Retype, exactly as they stand, the lines from the start of the data to the line that contains "m.build('shackle', M['steel'], t)", both ends included. Leave the pictures out.
***
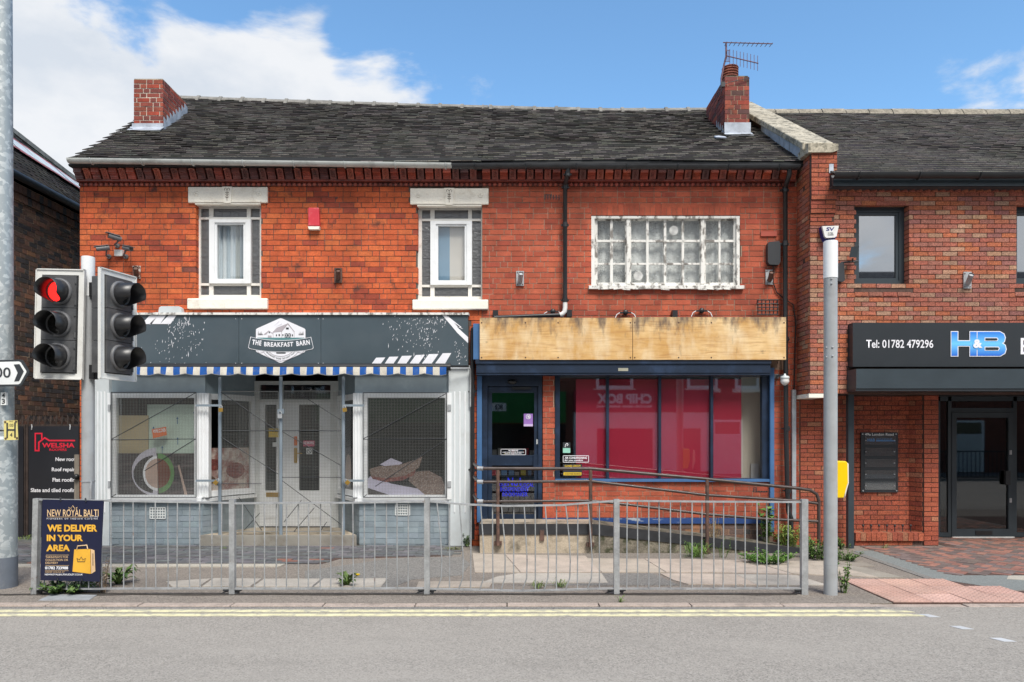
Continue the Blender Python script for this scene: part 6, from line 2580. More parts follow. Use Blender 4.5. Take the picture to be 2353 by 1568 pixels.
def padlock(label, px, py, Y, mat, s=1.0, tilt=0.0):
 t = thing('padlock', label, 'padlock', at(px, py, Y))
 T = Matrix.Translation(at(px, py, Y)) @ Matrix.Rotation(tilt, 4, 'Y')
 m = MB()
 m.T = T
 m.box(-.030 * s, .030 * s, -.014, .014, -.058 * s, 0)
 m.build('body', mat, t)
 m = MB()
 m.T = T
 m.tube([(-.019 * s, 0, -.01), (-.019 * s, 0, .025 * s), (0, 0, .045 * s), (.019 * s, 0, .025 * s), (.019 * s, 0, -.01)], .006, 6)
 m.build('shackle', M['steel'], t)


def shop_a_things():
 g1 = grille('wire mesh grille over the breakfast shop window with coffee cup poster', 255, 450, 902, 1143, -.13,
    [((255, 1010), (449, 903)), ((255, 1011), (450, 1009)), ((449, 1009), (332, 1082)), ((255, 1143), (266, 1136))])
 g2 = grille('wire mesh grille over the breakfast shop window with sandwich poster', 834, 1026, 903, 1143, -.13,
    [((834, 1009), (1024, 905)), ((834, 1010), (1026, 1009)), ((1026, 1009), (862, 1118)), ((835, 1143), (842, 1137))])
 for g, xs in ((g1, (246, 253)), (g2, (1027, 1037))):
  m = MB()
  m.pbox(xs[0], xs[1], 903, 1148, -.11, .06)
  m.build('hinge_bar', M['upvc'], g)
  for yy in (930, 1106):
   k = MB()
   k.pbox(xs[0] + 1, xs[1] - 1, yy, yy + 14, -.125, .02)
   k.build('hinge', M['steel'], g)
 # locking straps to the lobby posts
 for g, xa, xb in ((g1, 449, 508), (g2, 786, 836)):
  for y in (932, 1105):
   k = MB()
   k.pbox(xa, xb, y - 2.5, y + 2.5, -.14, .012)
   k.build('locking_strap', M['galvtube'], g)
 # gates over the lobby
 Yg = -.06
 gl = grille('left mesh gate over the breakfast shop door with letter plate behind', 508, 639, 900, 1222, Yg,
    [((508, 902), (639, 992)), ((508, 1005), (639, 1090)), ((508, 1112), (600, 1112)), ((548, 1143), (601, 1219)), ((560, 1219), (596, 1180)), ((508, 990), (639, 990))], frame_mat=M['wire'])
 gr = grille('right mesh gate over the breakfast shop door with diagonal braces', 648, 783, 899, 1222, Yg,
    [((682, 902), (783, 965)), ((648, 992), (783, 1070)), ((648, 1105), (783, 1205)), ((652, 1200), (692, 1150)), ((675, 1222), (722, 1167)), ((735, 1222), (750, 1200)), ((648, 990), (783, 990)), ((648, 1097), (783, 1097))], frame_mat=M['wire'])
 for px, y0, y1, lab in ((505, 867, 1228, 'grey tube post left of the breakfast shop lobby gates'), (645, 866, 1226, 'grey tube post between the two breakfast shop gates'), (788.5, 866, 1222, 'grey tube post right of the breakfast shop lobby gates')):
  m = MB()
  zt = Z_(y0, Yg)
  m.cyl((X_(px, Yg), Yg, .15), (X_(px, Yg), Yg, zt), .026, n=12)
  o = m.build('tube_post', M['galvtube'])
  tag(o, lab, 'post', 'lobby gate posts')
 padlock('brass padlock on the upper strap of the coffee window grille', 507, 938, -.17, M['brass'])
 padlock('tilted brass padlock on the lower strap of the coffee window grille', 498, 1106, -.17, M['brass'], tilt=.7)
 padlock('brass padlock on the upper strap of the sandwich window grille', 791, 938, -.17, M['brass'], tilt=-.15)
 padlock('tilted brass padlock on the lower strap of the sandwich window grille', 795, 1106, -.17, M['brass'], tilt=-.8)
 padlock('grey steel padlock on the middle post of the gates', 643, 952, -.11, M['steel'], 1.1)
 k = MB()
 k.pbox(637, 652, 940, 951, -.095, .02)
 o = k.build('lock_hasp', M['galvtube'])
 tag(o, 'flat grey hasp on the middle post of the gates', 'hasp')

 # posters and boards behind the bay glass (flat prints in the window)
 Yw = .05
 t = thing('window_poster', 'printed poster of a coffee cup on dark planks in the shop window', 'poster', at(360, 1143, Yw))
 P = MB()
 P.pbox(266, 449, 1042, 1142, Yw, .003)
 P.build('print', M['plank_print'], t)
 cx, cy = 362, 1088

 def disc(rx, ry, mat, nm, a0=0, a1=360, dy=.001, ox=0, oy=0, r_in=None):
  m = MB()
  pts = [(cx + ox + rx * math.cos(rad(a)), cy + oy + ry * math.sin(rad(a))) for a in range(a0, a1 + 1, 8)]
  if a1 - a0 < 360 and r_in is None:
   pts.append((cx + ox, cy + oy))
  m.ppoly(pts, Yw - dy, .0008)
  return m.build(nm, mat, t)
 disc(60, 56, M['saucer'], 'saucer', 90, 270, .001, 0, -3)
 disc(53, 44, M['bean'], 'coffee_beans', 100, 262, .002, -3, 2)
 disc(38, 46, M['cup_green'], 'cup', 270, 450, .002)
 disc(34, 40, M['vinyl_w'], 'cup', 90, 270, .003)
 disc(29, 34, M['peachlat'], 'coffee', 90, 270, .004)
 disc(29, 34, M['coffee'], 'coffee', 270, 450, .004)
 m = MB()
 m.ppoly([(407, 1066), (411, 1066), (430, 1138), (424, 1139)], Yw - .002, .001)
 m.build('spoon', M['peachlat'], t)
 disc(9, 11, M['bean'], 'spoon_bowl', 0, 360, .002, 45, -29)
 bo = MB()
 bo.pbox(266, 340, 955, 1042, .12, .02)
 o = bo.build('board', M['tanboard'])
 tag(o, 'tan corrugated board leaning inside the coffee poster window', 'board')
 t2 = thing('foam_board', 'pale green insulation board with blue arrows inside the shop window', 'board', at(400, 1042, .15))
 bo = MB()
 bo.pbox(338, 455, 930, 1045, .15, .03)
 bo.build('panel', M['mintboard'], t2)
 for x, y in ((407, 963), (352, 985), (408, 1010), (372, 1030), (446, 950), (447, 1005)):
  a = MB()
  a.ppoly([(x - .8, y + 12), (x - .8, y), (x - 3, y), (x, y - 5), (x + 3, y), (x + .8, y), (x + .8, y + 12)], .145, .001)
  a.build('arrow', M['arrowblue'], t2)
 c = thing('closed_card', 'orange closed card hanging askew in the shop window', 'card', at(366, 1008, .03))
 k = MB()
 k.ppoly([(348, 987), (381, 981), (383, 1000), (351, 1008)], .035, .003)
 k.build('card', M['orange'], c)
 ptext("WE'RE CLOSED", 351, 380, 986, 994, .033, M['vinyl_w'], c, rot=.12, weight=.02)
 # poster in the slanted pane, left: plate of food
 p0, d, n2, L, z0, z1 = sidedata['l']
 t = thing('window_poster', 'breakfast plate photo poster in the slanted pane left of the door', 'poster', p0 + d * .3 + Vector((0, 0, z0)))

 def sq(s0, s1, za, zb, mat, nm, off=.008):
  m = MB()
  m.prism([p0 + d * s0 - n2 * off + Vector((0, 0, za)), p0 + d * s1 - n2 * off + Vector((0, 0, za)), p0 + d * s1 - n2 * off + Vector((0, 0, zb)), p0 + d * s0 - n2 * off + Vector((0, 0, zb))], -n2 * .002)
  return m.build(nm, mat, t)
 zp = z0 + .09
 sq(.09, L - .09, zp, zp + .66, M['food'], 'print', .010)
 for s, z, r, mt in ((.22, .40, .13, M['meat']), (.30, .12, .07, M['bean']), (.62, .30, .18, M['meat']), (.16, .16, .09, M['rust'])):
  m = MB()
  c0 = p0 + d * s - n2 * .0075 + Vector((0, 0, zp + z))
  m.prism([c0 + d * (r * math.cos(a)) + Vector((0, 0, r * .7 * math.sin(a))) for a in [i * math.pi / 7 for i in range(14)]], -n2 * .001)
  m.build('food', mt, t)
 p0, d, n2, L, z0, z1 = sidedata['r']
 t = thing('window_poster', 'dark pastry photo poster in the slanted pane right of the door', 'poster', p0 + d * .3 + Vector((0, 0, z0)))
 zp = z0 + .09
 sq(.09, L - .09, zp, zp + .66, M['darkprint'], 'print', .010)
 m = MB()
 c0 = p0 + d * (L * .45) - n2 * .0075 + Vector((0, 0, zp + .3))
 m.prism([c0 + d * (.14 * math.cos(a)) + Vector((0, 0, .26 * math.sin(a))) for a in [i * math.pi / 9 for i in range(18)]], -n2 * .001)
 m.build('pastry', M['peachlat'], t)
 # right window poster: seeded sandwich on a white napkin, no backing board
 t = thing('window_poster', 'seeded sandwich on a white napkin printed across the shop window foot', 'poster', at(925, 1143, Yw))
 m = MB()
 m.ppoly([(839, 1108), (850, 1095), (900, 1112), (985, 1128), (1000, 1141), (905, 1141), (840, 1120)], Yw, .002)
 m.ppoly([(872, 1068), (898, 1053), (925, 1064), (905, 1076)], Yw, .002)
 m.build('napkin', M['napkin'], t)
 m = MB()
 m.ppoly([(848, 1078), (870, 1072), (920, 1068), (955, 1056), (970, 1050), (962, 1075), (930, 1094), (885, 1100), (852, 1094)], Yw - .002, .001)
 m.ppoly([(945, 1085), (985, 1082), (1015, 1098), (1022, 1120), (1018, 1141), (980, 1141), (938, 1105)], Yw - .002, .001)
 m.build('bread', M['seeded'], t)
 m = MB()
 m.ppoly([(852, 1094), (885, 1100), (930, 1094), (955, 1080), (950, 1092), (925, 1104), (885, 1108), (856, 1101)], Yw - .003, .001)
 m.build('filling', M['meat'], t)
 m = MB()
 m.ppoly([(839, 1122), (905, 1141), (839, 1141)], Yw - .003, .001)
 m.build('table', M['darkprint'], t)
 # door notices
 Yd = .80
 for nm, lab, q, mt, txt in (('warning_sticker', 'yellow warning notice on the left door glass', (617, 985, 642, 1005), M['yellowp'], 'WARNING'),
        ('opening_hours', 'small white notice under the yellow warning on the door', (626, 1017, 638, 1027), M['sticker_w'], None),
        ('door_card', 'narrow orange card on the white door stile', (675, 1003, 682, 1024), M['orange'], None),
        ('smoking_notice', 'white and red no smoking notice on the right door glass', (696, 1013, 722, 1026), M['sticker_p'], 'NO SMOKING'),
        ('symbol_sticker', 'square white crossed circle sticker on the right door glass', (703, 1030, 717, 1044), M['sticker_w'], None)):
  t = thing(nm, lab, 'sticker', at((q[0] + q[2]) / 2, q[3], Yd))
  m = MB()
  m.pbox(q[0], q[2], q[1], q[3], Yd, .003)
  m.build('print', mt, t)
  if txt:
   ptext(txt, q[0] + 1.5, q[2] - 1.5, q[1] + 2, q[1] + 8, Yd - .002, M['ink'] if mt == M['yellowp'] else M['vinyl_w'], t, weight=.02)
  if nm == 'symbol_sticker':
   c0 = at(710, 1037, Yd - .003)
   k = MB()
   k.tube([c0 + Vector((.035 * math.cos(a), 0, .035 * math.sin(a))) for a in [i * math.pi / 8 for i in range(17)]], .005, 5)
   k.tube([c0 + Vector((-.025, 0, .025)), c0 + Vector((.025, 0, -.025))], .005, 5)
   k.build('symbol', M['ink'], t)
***
Full answer
Continue the Blender Python script for this scene: part 6, from line 2580. More parts follow. Use Blender 4.5. Take the picture to be 2353 by 1568 pixels.
def padlock(label, px, py, Y, mat, s=1.0, tilt=0.0):
 t = thing('padlock', label, 'padlock', at(px, py, Y))
 T = Matrix.Translation(at(px, py, Y)) @ Matrix.Rotation(tilt, 4, 'Y')
 m = MB()
 m.T = T
 m.box(-.030 * s, .030 * s, -.014, .014, -.058 * s, 0)
 m.build('body', mat, t)
 m = MB()
 m.T = T
 m.tube([(-.019 * s, 0, -.01), (-.019 * s, 0, .025 * s), (0, 0, .045 * s), (.019 * s, 0, .025 * s), (.019 * s, 0, -.01)], .006, 6)
 m.build('shackle', M['steel'], t)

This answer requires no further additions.